Monday, August 6, 2007

Cinematic Excellence

This is a post inspired by the MernitMan over at Living The Rom Com. he really made me miss the old days where women actually had to act and men had to be honorable.

I really need to watch more of those types of movies. I get sick of the silly dramatic conversations that consist of guys calling each other names for 10 minutes at a time.

A laugh or a tear are perhaps the most powerful images. With a furrowed brow or the raising and lowering of a head coming in a close second.

More emotion can be packed into that than C4 in a trashcan.

I also long for better scene transitions that allow for a seamless look at different parts of a story.

I just wrote something that utilizes wardrobe and hair styles to show change rather than speeches about how a character changes.

I did add some more conflict to it to appease the reviewer gods, but I think I did an excellent job with imagery and sub-plots. Most sub-plots tend to be some back story connection between the protag and antag but I think that's a cop-out. Who cares if they killed each other's dog.

What about the buddy and the love interest? Do they interact? Give them a few scenes - hey hey can talk about the protag. Most movies rely too much on "conflict" and not enough on the human condition; the differences between five friends, the similarities between people we love and the people we hate, how psychological trauma(death of a loved one) is more powerful than external forces(death threats), etc.

I found in this movie that the use of dreams work really well to abstract a person's reaction to action. My most fervent desire is to make people stop and think, "What just happened?" They'll think about it until they figure it out or ask someone to see it and tell them what they thought.

I have never produced a movie myself but have you ever found yourself knowing what the next line would be? A strange feeling that. Does it mean the movie is bad or good or perhaps that you have found your calling?

Who knows, but I love to play games with images. I'm working on a comedy where I figured a way to introduce all of the main characters in the same scene, but they don't see it. I'm really happy with it.

I know that "fluff pays" but substance lasts.

Another thing I try to do when writing is finding parallel characters and arcs. In my favorite unproduced script, I parallel three different guys and how each of them influences a different reaction by the protag. I also use a parallel between two secret societies on different sides of the protag, though it also looks at how all men, in one way or another, want to possess women.

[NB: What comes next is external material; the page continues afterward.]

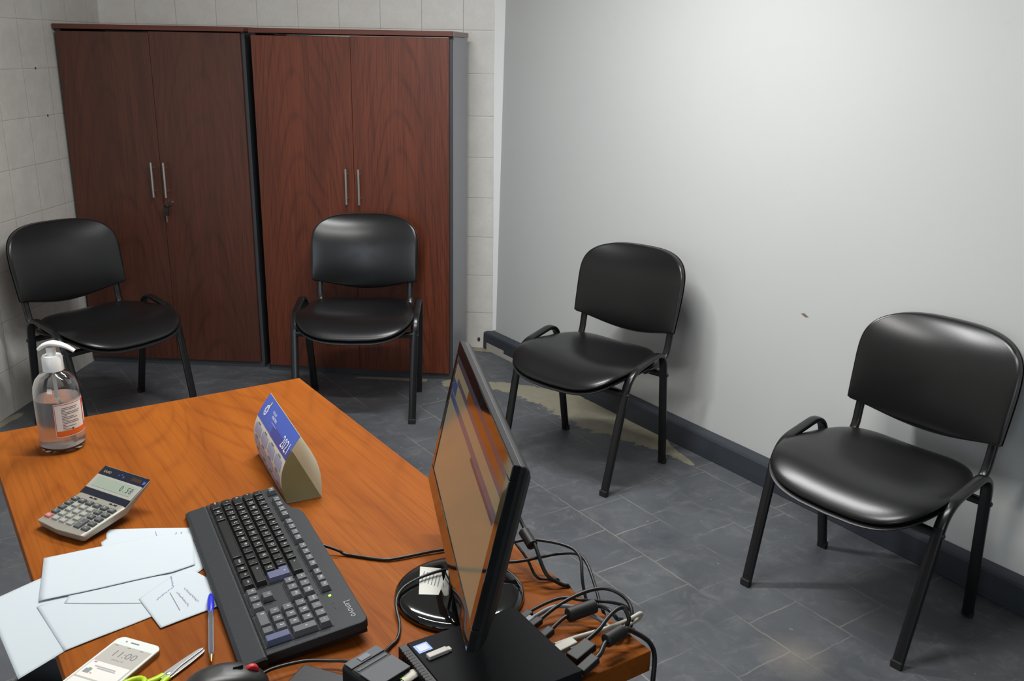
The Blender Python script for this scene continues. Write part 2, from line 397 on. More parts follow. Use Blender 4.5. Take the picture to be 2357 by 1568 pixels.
# white plaster edge strip where the partition meets the tiled wall
mb = MB(); n = 26; vs = []; fs = []
for i in range(n + 1):
    z = .10 + (H - .10) * i / n; xr = -.706 + .0095 * z; w = .012 + .024 * z / 1.6 + random.uniform(-.0015, .0015)
    vs += [(xr - w, -.004, z), (xr + .02, -.004, z), (xr - w, .001, z), (xr + .02, .001, z)]
for i in range(n):
    a = 4 * i; b = a + 4
    fs += [(a, a + 1, b + 1, b), (a + 2, a, b, b + 2), (a + 1, a + 3, b + 3, b + 1), (a + 3, a + 2, b + 2, b + 3)]
struct('trim_1', mb.add(vs, fs), m_strip)
# small chips on the tiled walls and the wall scratch
mb = MB()
for y, z in ((-.62, 1.392), (-.57, 1.19)): mb.lathe([(.006, 0), (.004, .002), (.001, .003)], 9, M=Matrix.Translation((-2.66, y, z)) @ Matrix.Rotation(PI / 2, 4, 'Y'))
mb.lathe([(.008, 0), (.005, .002), (.001, .003)], 9, M=Matrix.Translation((-.79, 0, .045)) @ Matrix.Rotation(PI / 2, 4, 'X') @ Matrix.Scale(1.6, 4, (0, 1, 0)))
struct('trim_3', mb, plain('dark_chip', srgb(70, 60, 52), .8))
mb = MB(); P = [wq(1.92 + .0, -.001, .66), wq(1.935, -.001, .664), wq(1.955, -.001, .655), wq(1.94, -.001, .652)]
mb.add(P, [(0, 1, 2, 3)]); struct('trim_4', mb, plain('rusty_scratch', srgb(140, 112, 100), .8))

# hanging tube fixtures (above the frame; the shorter one is added to brighten the walls)
def fixture(x, y, L, label):
    e = tag(empty('ceiling_light', (x, y, LZ)), label, 'light')
    MB().box((-L / 2 - .02, -.03, -.055), (L / 2 + .02, .03, -.02)).build('housing', m_white, e, bevel=.006)
    for s in (-1, 1): MB().tube([(s * L * .35, 0, -.02), (s * L * .35, 0, H - LZ)], .004, 8).build('hanger', m_white, e)
    em = plain('lit_tube', (1, 1, 1), .4, emit=(1, .98, .93), es=3)
    MB().tube([(-L / 2, 0, -.064), (L / 2, 0, -.064)], .008, 12).build('tube', em, e)
fixture(LX, LY, 1.2, 'white hanging tube light above the desk')
fixture(-.75, -1.9, .9, 'added shorter white hanging tube light nearer the cabinets, brightening the walls')

# ------------------------------------------------------------------ cabinets
def cabinet(o, rz, W, Dp, Hc, label, mdoor, side_mat, lock, gap_left=False):
    e = tag(empty('storage_cabinet', o, rz), label, 'cabinet', 'two tall cabinets against the tiled wall')
    # local: x 0..W, y 0 = front of doors, +y towards wall
    mb = MB().box((0, .02, .028), (.018, Dp, Hc - .022)).box((W - .018, .02, .028), (W - .0005, Dp, Hc - .022)).box((.018, Dp - .01, .03), (W - .018, Dp, Hc - .03)).box((.018, .03, .028), (W - .018, Dp - .01, .046))
    mb.build('body', m_carc, e)
    if side_mat: MB().box((W - .0004, .034, .03), (W + .0012, Dp, Hc - .0225)).build('side_panel', side_mat, e)
    MB().box((0, .012, 0), (W, Dp, .028)).build('plinth', m_carc, e)
    t = MB().box((-.006, -.004, Hc - .021), (W + .004, Dp + .004, Hc), 0).build('top_panel', m_top, e, bevel=.0015)
    if side_mat: MB().box((W + .0042, .004, Hc - .0212), (W + .0054, Dp + .004, Hc - .0004)).build('top_edging', plain('pinkish_edging', srgb(150, 132, 128), .5), e)
    gx = W * .5
    for k, (a, b) in enumerate(((.003, gx - .001), (gx + .001, W - .014))):
        hz = Hc - .027 - (.004 if k == 0 else 0)
        d = MB().box((a, 0, .032), (b, .018, hz)).build('door', mdoor, e)
        hx = gx + (-.031 if k == 0 else .027)
        hb = MB().tube([(hx, -.030, .826), (hx, -.030, .985)], .0055, 12)
        for z in (.852, .958): hb.tube([(hx, -.030, z), (hx, 0, z)], .0035, 8)
        hb.build('handle', m_steel, d)
        if k == 1 and lock:
            lb = MB().lathe([(.011, 0), (.011, .006), (.009, .009)], 20, M=Matrix.Translation((gx + .035, 0, .797)) @ Matrix.Rotation(PI / 2, 4, 'X')); lb.build('lock', m_chrome, d)
            kb = MB().box((gx + .0335, -.034, .788), (gx + .0365, -.009, .806), 0)
            kb.lathe([(.010, -.0015), (.010, .0015)], 16, M=Matrix.Translation((gx + .020, -.030, .785)) @ Matrix.Rotation(PI / 2, 4, 'X'))
            kb.box((gx + .012, -.034, .742), (gx + .031, -.026, .776), 1, bev=.002)
            kb.box((gx + .019, -.031, .712), (gx + .024, -.029, .745), 2)
            kb.build('key', [m_chrome, m_matb, m_steel], d)
    return e
cabinet((-2.648, -.452, 0), 0, .850, .44, 1.580, 'dark brown tall cabinet at the left with keys hanging from its door', m_door2, None, True)
cabinet((-1.757, -.482, 0), math.radians(-2.6), .890, .43, 1.577, 'reddish brown tall cabinet at the right with a silver grey side', m_door, m_side, False)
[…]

I don't use a lot of "conflict amongst friends" as a way to add drama - what the hell are the antags for?

In South of La Brea (my baby) I actually managed 4 antags through sub-plots at different times. I guess the first thing is like they say "write what you know."


But back to Mernit's post, I know what he means about the armchair reviewers who just want to see explosions and friends arguing for half the movie and making up for the other half.

As a screenwriter, I find it difficult to critique other writers, especially those that are selling movies, but I will critique a movie after I see it. not to say how good or bad it was but whether or not it had memorable images or dialog.

One from SOLB that I love is after a long day the protag sits in the car, exhales and looks to the sky, hands on the steering wheel. To me it evokes worry and strength.

Anyway, here's to cinematic excellence in all its forms and to Antonioni and Bergman, pioneers both.

2 comments:

mernitman said...

"Fluff pays but substance lasts." Now there's an aptly phrased axiom to remember.

Glad the post rang a bell with you. Write on...

Christian M. Howell said...

And thanks for the post. And the comment. It's good to see that I'm not alone.

As an exchange from Must Love Dogs said:

"Aaah, a philosopher and a poet, it is we who suffer most."

the reply:

"Except for perhaps the victims of violent crime."

I guess I have a Man Crush on Christopher Plummer. I would love to write dialog for him.

I wish I could say I was in this for the money, but I'm not. Of course I won't turn it down but I'd like to write something that affects different people in different ways.

After all a laugh is not always a laugh. Neither is a tear always a tear.